One of the more harrowing and horrifying flicks from 2017 also happened to be a true story. Indeed, Greg Mclean may have turned in his finest film to date with JUNGLE, starring Daniel Radcliffe as Yosi Ginsberg, a backpacker who got lost in the Amazon jungle for days on end. This poor dude goes through the absolute ringer in the heart of the Bolivian heart of darkness when he gets lost after separating from his friends. He starves, falls, hallucinates, injures himself, finds a goddamn worm crawling around in his forehead, eats a dead blood-covered bird fetus, the works! I know a lot people dissed this flick quite a bit, but anyone who’s really been lost inclement nature by themselves will appreciate what a f*cked up story this is!

#6. ANACONDA (1997)

My ANACONDA don’t want none unless you got buns, hun! I really believe good ole Sir Mix-A-Lot ought to have been story credit for the unfathomable lunacy that is the 1997 creature feature ANACONDA. After all, without that pure poetry of a pop-rap hit, how else would J.Lo and her bodacious booty get a casting call?
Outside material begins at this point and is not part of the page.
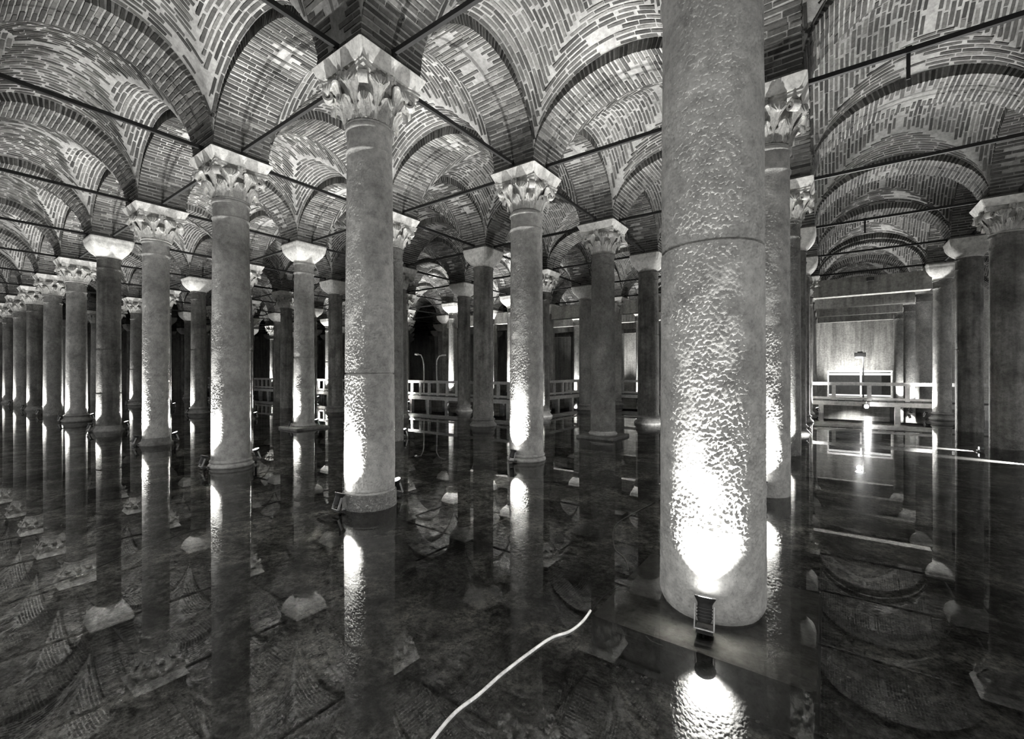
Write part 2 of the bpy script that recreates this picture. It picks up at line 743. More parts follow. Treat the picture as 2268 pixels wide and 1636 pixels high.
pm = MB()
pm.box((0, 0, 0.45), (W - 0.02, W - 0.02, 0.9))
me_pier = pm.mesh('pier', M_mortar)
for i in range(I0, I1 + 1):
    for j in range(0, J1 + 1):
        x, y = col(i, j)
        link('pier', me_pier, ceiling, (x, y, SPRING - 0.005))

# roof slab closing the space over the vaults
rf = MB()
x0, y0 = col(I1 + 0.5, J0 - 0.1)
x1, y1 = col(I0 - 0.5, J1 + 0.1)
rf.box(((x0 + x1) / 2, (y0 + y1) / 2, SPRING + 2.6), (x1 - x0, y1 - y0, 0.3))
rf.build('roof_slab', M_mortar, ceiling)

# ------------------------------------------------------------------ capitals, bases, imposts (metres, z from their foot)
CAP_H = IMP0 - SHAFT_TOP


def leaf_mesh(L, wd, out, curl, name, rb=0.33, slope=0.05, flare=False):
    """acanthus leaf standing on a bell: local x outward, y across, z up"""
    nl, nw = 18, 14
    top, bot = [], []
    for a in range(nl + 1):
        t = a / nl
        # spine leans out, then the tip curls over
        if t < 0.68:
            q = t / 0.68
            x = slope * q + out * 0.45 * q ** 2.5
            z = L * q
        else:
            q = (t - 0.68) / 0.32
            x = slope + out * 0.45 + out * 0.55 * math.sin(q * math.pi / 2) * 1.0
            z = L + curl * math.sin(q * math.pi) * 0.55 - curl * 0.9 * q * q
        lobes = 0.72 + 0.28 * abs(math.sin(t * math.pi * 3.5))
        env = wd * (0.82 + 0.3 * math.sin(min(1, t * 1.25) * math.pi)) * (1 if t < 0.7 else math.sqrt(max(0.02, 1 - ((t - 0.7) / 0.3) ** 2)) * 0.9 + 0.08)
        if flare:      # narrow stalk that spreads into a toothed head
            f = min(1.0, max(0.0, (t - 0.3) / 0.4))
            env = wd * (0.42 + 0.78 * f * f * (3 - 2 * f)) * (1 if t < 0.82 else math.sqrt(max(0.02, 1 - ((t - 0.82) / 0.18) ** 2)) * 0.85 + 0.15)
        for b in range(nw + 1):
            u = 2 * b / nw - 1
            y = u * env / 2 * (lobes if abs(u) > 0.7 else 1)
            wrap = -(y * y) / (2 * rb) * 0.8
            ridge = 0.03 * (1 - abs(u)) ** 2 - 0.030 * abs(math.sin(u * math.pi * 2.5)) * (0.4 + 0.8 * t)
            top.append((x + wrap + ridge + 0.02, y, z))
            bot.append((x + wrap - 0.02, y * 0.9, z - (0.02 if t > 0.68 else 0)))
    n1 = nw + 1
    off = len(top)
    fs = []
    for a in range(nl):
        for b in range(nw):
            fs.append((a * n1 + b, a * n1 + b + 1, (a + 1) * n1 + b + 1, (a + 1) * n1 + b))
            fs.append((off + a * n1 + b, off + (a + 1) * n1 + b, off + (a + 1) * n1 + b + 1, off + a * n1 + b + 1))
    ring = [b for b in range(n1)] + [a * n1 + nw for a in range(1, nl + 1)] + [nl * n1 + b for b in range(nw - 1, -1, -1)] + [a * n1 for a in range(nl - 1, 0, -1)]
    for a, b in zip(ring, ring[1:] + ring[:1]):
        fs.append((b, a, off + a, off + b))
    return top + bot, fs


LOW = leaf_mesh(0.25, 0.235, 0.14, 0.10, 'low', 0.34)
HIGH = leaf_mesh(0.46, 0.27, 0.20, 0.11, 'high', 0.36, 0.09, True)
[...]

Okay okay…these are jokes, don’t flip out. If you’d like, we can go right down the line and poke fun at every single character in the film, from Cube’s “Day snakes out her dis bigggg?” line to Jon Voight’s hilariously over-the-top, over-indulgent method acting performance replete with a Spanish accent Inigo Montoya would be jealous of. Sheesh!

#7. CANNIBAL FEROX (1981)

WTF is a FEROX? Oh, apparently it translates from Italian as Fierce, thereby effectively titling Umberto Lenzi’s CANNIBAL FEROX as FIERCE CANNIBAL. Learn something new everyday, ay? Etymology lesson aside, if one had to bestow a silver medal to the rash of late 70s and early 80s cannibal flicks, you’d be hard-pressed to find a worthier contender than this here bastion of flesh-ingesting sleaze. Just as JUNGLE HOLOCAUST served as preamble to CANNIBAL HOLOCAUST for director Ruggero Deodato, FEROX comes on the heels of Lenzi’s EATEN ALIVE! made a year prior (he even used the same music in both), all of which take place in a South American jungle.

#8. THE RUINS (2008)

Hey, wasn’t there a movie called JOHN TUCKER MUST DIE released like 10 years ago? Well, in THE RUINS, that very thing happens when the real life actor Jonathan Tucker and his friends succumb to a violently vitiating jungle-vine in the 2008 Mexican Jungle set horror flick THE RUINS. Go f*cking figure! I recall clocking this flick with a friend of mine, both of us being slightly caught off guard the botanically bizarre curvature the story took in the second half. It wasn’t until I saw the flick again that I fully appreciated its ancient archeological horror story about a sacred sacrificial temple that can harness nature to harm human interference.

#10. BURDEN OF DREAMS (1982)

A couple of things to start. First, it’s always a wise idea to have the great Werner Herzog kick off your Friday night bash. Second, while it’s technically a documentary, anyone who’s seen the 1982 film BURDEN OF DREAMS – a behind the scenes account of the making of FITZCARRALDO – knows full well how palpably dangerous and inescapably terrifying the jungle truly is. I love this movie, urge all who’ve not seen it to do so ASAP, even if you’ve never seen FITZCARRALDO. The way Herzog films his wholehearted immersion into the jungle and his articulated wisdom on the setting, aside from the sheer beauty of the real locations, make this one of the most frightening docs ever produced!

#9. THE GREEN INFERNO (2013)

Even as an unabashed and openhearted CANNIBAL HOLOCAUST knockoff, Eli Roth always finds a way to brandish his baleful brand of bat-shite insanity, and he does so in no short order with THE GREEN INFERNO. I mean, I’m not sure his now wife Lorena Izzo has yet to forgive him for the unthinkably mortifying tribalism he put her through in the film, but hey, never know. She did stick with him through KNOCK KNOCK. Oh we jape, only to say this f*cked up gut-churning, flesh-munching jamboree of ultra-violence is among some of Roth’s finest work as a director. Let’s hope he brings the same vicious vim and vigor when grants Bruce Willis a DEATH WISH next weekend!